# SHORT EXERCISE
From the listing below, pick out each line with the word "part".

# RAW DATA
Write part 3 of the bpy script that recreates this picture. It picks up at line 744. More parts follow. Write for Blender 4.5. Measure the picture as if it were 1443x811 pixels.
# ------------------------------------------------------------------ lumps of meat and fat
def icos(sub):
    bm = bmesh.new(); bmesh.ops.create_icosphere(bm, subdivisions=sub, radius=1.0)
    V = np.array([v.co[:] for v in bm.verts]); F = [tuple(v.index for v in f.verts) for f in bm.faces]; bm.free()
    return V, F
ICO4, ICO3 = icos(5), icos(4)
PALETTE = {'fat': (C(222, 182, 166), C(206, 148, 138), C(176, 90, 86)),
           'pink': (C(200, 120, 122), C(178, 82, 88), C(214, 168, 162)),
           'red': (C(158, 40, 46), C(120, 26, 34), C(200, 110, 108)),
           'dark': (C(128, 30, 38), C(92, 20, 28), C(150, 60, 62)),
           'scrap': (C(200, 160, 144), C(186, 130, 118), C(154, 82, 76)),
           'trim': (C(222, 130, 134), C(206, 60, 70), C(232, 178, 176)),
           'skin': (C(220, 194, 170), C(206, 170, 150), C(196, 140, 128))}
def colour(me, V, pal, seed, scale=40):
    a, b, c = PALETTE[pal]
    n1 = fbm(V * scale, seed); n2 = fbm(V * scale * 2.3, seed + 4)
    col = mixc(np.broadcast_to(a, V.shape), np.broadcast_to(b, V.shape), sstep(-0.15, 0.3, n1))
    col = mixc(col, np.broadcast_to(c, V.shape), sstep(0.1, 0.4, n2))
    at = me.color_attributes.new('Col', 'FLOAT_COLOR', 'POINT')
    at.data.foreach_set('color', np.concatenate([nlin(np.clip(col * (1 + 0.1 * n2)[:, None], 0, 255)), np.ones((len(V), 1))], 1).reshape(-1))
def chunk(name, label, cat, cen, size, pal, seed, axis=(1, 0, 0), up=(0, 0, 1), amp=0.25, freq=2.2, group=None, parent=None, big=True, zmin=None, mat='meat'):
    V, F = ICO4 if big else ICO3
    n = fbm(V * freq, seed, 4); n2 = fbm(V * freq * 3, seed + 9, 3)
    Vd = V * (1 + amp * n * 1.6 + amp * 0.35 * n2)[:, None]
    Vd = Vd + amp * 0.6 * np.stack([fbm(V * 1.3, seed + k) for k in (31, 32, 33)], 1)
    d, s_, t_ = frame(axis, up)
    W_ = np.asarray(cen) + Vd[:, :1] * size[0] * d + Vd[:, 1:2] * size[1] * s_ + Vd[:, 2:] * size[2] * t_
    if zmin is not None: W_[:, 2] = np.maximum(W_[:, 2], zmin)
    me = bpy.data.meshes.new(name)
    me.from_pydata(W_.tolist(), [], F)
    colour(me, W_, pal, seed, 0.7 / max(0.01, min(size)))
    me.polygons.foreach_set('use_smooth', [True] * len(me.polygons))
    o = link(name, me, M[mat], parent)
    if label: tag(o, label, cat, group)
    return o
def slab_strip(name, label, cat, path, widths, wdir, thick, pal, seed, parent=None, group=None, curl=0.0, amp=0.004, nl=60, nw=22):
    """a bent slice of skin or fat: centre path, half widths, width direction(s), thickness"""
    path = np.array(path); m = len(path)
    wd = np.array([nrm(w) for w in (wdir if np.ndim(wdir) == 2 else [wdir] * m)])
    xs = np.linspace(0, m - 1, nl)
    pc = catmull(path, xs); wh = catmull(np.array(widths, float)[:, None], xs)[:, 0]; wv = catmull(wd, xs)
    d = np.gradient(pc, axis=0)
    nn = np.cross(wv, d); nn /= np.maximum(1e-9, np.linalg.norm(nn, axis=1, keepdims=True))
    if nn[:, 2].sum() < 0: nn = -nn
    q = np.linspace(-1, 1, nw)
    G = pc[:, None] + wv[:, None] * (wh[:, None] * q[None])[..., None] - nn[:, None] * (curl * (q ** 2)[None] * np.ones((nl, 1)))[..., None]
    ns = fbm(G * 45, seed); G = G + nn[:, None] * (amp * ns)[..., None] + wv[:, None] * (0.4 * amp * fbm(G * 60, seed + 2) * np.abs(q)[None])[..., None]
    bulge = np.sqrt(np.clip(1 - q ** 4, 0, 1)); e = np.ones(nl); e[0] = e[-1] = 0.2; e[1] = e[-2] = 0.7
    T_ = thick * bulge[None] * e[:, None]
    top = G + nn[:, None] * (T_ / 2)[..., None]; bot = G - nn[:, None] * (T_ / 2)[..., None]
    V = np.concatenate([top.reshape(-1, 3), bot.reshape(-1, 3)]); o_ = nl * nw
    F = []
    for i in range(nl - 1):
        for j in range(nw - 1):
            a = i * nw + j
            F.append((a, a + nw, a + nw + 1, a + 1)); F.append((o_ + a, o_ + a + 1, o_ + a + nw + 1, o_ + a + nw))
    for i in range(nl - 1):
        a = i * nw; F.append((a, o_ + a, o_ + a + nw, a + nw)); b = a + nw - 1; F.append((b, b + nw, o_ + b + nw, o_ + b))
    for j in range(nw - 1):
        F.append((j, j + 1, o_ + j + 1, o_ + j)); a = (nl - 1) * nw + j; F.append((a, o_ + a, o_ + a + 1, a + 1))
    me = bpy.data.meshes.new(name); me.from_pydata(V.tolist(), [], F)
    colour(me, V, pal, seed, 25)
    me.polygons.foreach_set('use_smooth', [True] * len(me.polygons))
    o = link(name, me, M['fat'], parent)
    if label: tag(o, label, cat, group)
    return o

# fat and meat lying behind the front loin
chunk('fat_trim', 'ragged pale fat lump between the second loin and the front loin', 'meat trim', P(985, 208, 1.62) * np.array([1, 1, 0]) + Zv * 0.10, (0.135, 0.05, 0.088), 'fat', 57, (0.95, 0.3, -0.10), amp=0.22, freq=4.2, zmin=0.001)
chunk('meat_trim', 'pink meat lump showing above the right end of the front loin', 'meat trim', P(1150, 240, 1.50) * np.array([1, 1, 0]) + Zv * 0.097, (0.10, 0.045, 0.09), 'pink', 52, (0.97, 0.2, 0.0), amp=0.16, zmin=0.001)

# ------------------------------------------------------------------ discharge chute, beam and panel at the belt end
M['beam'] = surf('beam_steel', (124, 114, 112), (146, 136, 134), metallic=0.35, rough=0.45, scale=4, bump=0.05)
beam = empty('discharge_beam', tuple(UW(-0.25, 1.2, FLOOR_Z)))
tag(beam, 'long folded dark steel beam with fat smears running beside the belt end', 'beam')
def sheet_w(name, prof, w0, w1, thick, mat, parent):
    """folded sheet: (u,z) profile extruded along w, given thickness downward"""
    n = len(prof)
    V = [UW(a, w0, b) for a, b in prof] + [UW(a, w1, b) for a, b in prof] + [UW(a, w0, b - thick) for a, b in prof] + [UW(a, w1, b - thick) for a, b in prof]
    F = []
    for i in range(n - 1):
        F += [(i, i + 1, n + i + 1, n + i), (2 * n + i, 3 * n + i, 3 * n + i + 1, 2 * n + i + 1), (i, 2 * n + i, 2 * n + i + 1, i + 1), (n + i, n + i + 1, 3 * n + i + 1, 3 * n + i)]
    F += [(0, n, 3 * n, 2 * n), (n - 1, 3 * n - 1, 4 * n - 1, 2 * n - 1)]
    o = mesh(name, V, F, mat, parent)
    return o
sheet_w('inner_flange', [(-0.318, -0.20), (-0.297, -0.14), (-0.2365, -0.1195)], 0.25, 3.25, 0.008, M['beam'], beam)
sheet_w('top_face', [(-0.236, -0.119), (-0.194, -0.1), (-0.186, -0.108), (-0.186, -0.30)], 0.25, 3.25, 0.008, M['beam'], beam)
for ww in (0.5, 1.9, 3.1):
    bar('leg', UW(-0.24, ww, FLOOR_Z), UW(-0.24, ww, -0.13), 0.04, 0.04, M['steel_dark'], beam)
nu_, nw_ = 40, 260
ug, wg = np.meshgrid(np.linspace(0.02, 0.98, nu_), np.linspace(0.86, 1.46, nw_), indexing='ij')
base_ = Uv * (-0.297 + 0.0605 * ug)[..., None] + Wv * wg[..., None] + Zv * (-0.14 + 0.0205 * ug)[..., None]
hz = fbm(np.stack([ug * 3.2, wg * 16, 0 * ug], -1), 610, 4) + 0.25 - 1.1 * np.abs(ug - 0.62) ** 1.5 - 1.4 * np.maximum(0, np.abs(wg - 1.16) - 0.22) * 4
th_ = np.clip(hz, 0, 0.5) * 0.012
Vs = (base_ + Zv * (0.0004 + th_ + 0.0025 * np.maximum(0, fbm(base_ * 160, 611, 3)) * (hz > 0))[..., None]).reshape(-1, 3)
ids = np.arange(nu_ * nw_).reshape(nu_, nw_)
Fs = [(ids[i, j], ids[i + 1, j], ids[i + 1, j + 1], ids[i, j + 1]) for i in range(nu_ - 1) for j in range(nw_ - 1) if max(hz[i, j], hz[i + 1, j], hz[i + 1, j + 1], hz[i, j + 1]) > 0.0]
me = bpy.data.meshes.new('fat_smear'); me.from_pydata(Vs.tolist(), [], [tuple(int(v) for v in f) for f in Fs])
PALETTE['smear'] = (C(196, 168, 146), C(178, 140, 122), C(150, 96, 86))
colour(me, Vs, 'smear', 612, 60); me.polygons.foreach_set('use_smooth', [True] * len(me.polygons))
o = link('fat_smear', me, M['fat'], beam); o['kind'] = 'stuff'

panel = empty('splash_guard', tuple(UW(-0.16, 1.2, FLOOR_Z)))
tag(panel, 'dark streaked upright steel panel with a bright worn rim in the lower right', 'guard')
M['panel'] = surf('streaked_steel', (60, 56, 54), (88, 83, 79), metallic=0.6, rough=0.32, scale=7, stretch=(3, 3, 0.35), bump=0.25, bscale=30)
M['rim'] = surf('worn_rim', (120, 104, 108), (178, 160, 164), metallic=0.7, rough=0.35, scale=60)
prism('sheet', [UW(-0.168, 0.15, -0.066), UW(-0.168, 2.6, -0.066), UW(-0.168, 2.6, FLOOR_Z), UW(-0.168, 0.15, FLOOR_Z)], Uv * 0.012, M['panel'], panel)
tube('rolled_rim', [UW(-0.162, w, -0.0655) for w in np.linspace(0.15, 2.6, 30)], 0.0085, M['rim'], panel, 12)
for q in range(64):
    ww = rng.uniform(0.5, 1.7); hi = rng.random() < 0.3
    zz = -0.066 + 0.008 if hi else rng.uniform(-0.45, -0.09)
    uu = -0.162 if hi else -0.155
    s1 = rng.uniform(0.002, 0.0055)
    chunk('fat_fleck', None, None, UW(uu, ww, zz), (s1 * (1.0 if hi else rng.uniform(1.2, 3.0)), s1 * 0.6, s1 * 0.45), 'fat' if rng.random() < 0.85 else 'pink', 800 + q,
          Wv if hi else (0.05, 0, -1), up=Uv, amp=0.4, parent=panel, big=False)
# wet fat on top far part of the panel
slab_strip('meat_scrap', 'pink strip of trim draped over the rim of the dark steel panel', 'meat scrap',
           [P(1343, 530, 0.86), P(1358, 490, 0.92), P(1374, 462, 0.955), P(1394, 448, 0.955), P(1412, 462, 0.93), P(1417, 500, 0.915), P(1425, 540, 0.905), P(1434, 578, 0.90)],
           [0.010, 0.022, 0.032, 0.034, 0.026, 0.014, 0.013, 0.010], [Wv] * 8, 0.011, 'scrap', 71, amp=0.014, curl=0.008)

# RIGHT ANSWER
Write part 3 of the bpy script that recreates this picture. It picks up at line 744. More parts follow. Write for Blender 4.5. Measure the picture as if it were 1443x811 pixels.
# wet fat on top far part of the panel